The Fool's Journey
The Hanged Man (XII) and Justice (XI)
The light is off until it’s on, the door open until it’s closed, the monsoon the heat before the rain. A mother is a daughter and then she is a mother—inscrutable as both, adult as both, child as both. Once, I loved you and I thought I discovered a truth; once I loved you I thought I discovered a truth.
Yesterday someone said to me ‘it sounds so obvious when you say it’ and I said I have the easier job of saying it, you have the more difficult job of trusting it. To receive something and to believe it to be true is trust. To receive something and to want it to be true is desire. The first gives strength, the second gives pleasure—all pleasure the fulfilment of want, that feeling that reminds us to eat, to drink, to breathe, to live. It takes strength to forego pleasure, and it takes trust to forego desire. How I knew to say goodbye and that I knew to say hello is because I trusted; how I knew to say goodbye because I trusted the you I received; how I knew to say hello because I trusted the you I received.

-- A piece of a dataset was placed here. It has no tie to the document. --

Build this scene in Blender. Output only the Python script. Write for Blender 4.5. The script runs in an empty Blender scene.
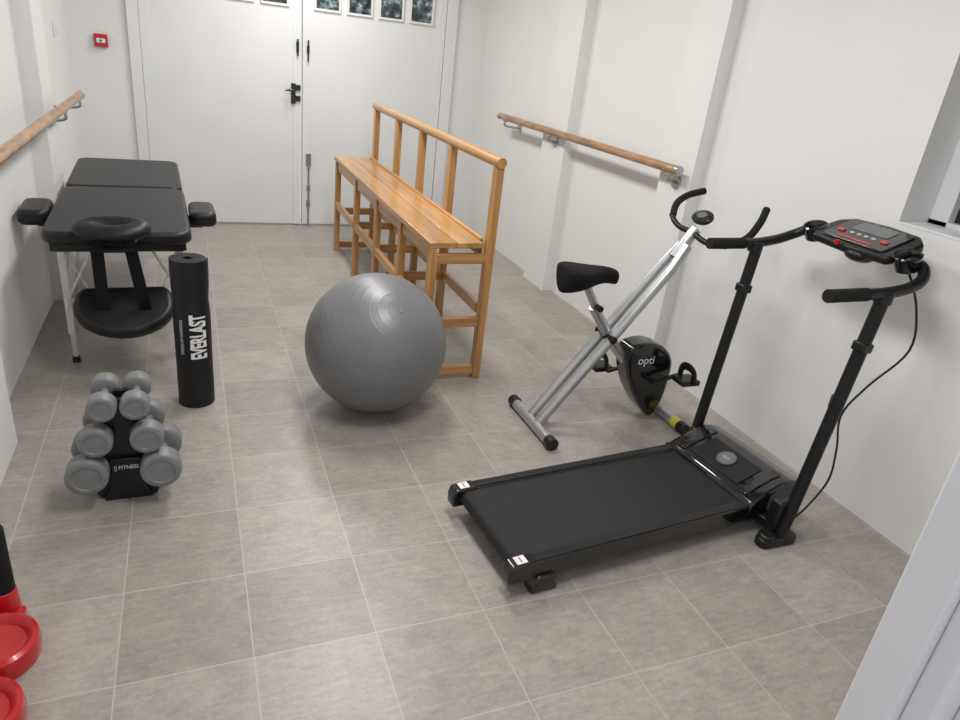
import bpy, bmesh
from math import *
from mathutils import Vector, Matrix, Euler
col=bpy.context.scene.collection
W={}
def link(o): col.objects.link(o); return o
try: bpy.context.scene.view_settings.view_transform='Standard'
except Exception: pass
# ---------------- materials
def mat(name,c,rough=.5,metal=0,var=0,vscale=(8,8,8),bump=0,bscale=80,coat=0,spec=None):
    m=bpy.data.materials.new(name); m.use_nodes=True; nt=m.node_tree; b=nt.nodes["Principled BSDF"]
    b.inputs["Base Color"].default_value=(*c,1); b.inputs["Roughness"].default_value=rough; b.inputs["Metallic"].default_value=metal
    b.inputs["Coat Weight"].default_value=coat
    if spec is not None: b.inputs["Specular IOR Level"].default_value=spec
    tc=nt.nodes.new("ShaderNodeTexCoord")
    if var:
        mp=nt.nodes.new("ShaderNodeMapping"); mp.inputs["Scale"].default_value=vscale
        n=nt.nodes.new("ShaderNodeTexNoise"); n.inputs["Scale"].default_value=1; n.inputs["Detail"].default_value=6
        r=nt.nodes.new("ShaderNodeValToRGB"); r.color_ramp.elements[0].position=.3; r.color_ramp.elements[1].position=.7
        r.color_ramp.elements[0].color=(*[x*(1-var) for x in c],1); r.color_ramp.elements[1].color=(*[min(1,x*(1+var)) for x in c],1)
        nt.links.new(tc.outputs["Object"],mp.inputs[0]); nt.links.new(mp.outputs[0],n.inputs[0]); nt.links.new(n.outputs[0],r.inputs[0]); nt.links.new(r.outputs[0],b.inputs["Base Color"])
    if bump:
        n2=nt.nodes.new("ShaderNodeTexNoise"); n2.inputs["Scale"].default_value=bscale; n2.inputs["Detail"].default_value=4
        bp=nt.nodes.new("ShaderNodeBump"); bp.inputs["Strength"].default_value=bump; bp.inputs["Distance"].default_value=.005
        nt.links.new(tc.outputs["Object"],n2.inputs[0]); nt.links.new(n2.outputs[0],bp.inputs["Height"]); nt.links.new(bp.outputs[0],b.inputs["Normal"])
    return m
WALL=mat("wall_paint",(.79,.79,.78),.6,0,.02,(1.5,1.5,1.5),.35,14)
DOORP=mat("door_paint",(.76,.77,.765),.45,0,.03,(2,2,2),.1,10)
CEIL=mat("ceiling_paint",(.78,.78,.78),.8,0,.01)
UPVC=mat("white_upvc",(.77,.775,.80),.3,0,.01)
BLK=mat("black_plastic",(.009,.009,.010),.36,0,.2,(30,30,30),spec=.4)
BLKG=mat("black_gloss",(.007,.007,.008),.13,0,.1,(20,20,20),coat=.5)
BLKM=mat("black_powder_coat",(.009,.009,.010),.36,0,.2,(30,30,30),.1,400,spec=.35)
VINYL=mat("black_vinyl",(.010,.010,.011),.40,0,.2,(12,12,12),.25,140,spec=.35)
FABR=mat("black_fabric",(.007,.007,.008),.85,0,.2,(60,60,60),.3,500,spec=.25)
FOAM=mat("black_foam",(.010,.010,.010),.8,0,.2,(60,60,60),.4,400,spec=.3)
MATM=mat("black_mat_foam",(.008,.008,.009),.5,0,.2,(60,60,60),.3,250,spec=.35)
BELT=mat("treadmill_belt",(.015,.015,.016),.6,0,.12,(80,80,80),.4,700,spec=.35)
SILV=mat("silver_paint",(.46,.47,.48),.32,.7,.04,(20,20,20))
ALU=mat("aluminium",(.75,.75,.76),.35,.4,.04,(20,20,20))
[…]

In The Fool’s Journey, as told by the tarot, the first time the Fool’s sense of self changes is not near the end, but right in the middle. He is asked: what desire of yours are you prepared to sacrifice? Sometimes, the Fool dallies—he looks at what he has received and he thinks whether to trust it. Sometimes, he thinks whether he wants to trust it. What desire of mine am I prepared to sacrifice? Am I strong enough to sacrifice it—my most obvious desire, the easiest to reach for, the desire I know myself through—do I trust that I can? The answer, if it’s yes, when it’s yes, because it’s yes, has to be yes.

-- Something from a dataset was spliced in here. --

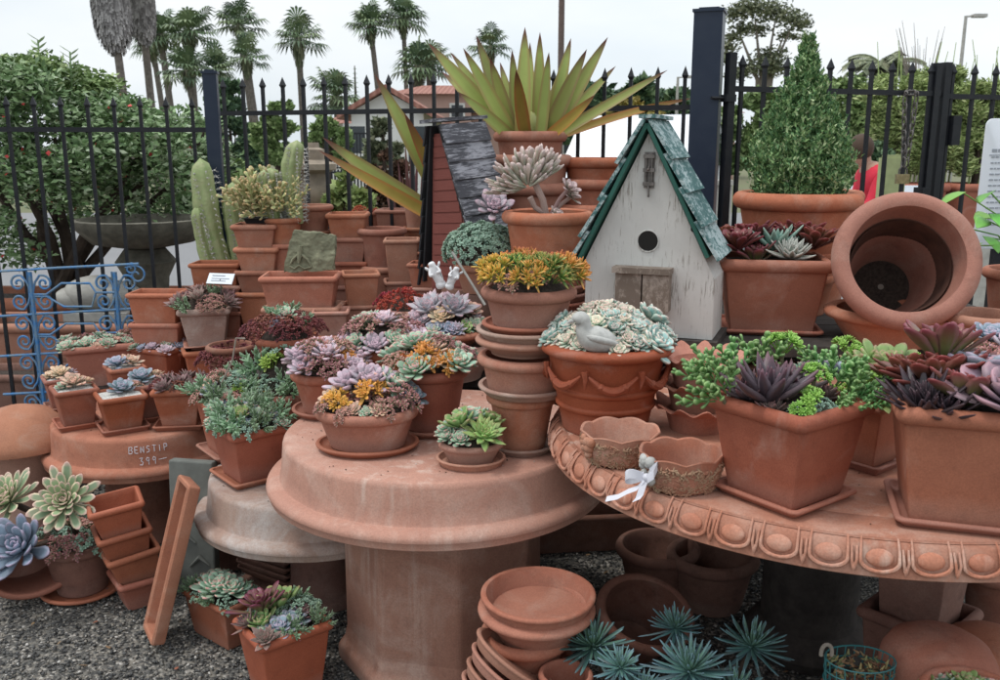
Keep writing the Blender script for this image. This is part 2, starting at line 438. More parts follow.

So the Fool relents, climbs onto the parapet, finds, in himself, what he knows about himself through his desire, and he extracts him deftly, this similitude of himself, and then, unburdened by his want, he jumps, one leg pointing to the sky, his hands he tied judiciously behind his back, his eyes looking back at himself, him at his want, his want at him, and there is something about this inverse that resembles a truth.
Yes—this inverse resembles a truth. That who I am is no longer who my desire was. And that this is because of trust, that I received something and I believed it to be true. To receive and to want nothing but what you receive, this is strength. To not bargain with life. To accept the inverse as the truth: to sacrifice desire. To do this to do it, because this is the journey of the Fool, because to accept a truth about who you are is to accept a truth about who you have become, is to accept that becoming is a series of choices, that to trust is a choice—to leap from the parapet, to look back at yourself, and to accept that the inverse resembles a truth.

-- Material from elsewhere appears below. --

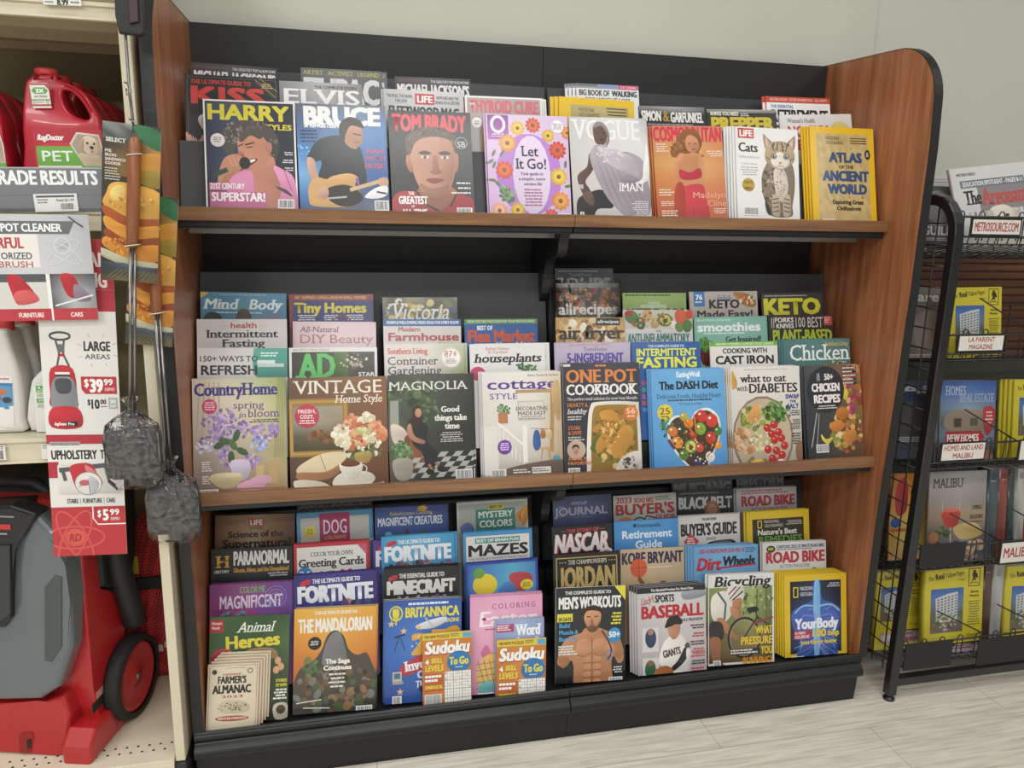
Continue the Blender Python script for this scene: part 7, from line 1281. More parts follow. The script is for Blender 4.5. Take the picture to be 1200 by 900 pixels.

The Hanged Man is the twelfth card in a suit of twenty-two, the Fool’s metaphor for this moment in his life he jumps so naturally into. The Fool comes to this by way of the eleventh card, Justice. Justice instructs: asses what you have received, and do justice in your assessment. The truth is found by way of weighing what you receive against what you want. So you weigh. What you find is either hand heavier than the other—so the truth is what you received, or the truth is that you received, and that you wanted more—or both hands at equilibrium—so the truth is that you received as much as you wanted, or the truth is that you wanted as much as you received.
Justice asks the Fool to make a choice: which is true?
The Fool chooses.
The Hanged Man asks the Fool: what truth of yours are you prepared to sacrifice?
The Fool chooses again.
Death, the thirteenth card, asks the Fool: is this true?
The Fool chooses.
The Fool jumps.
The Fool lives.
The Fool replies: this is the inverse that is true; yes, yes, yes it’s true.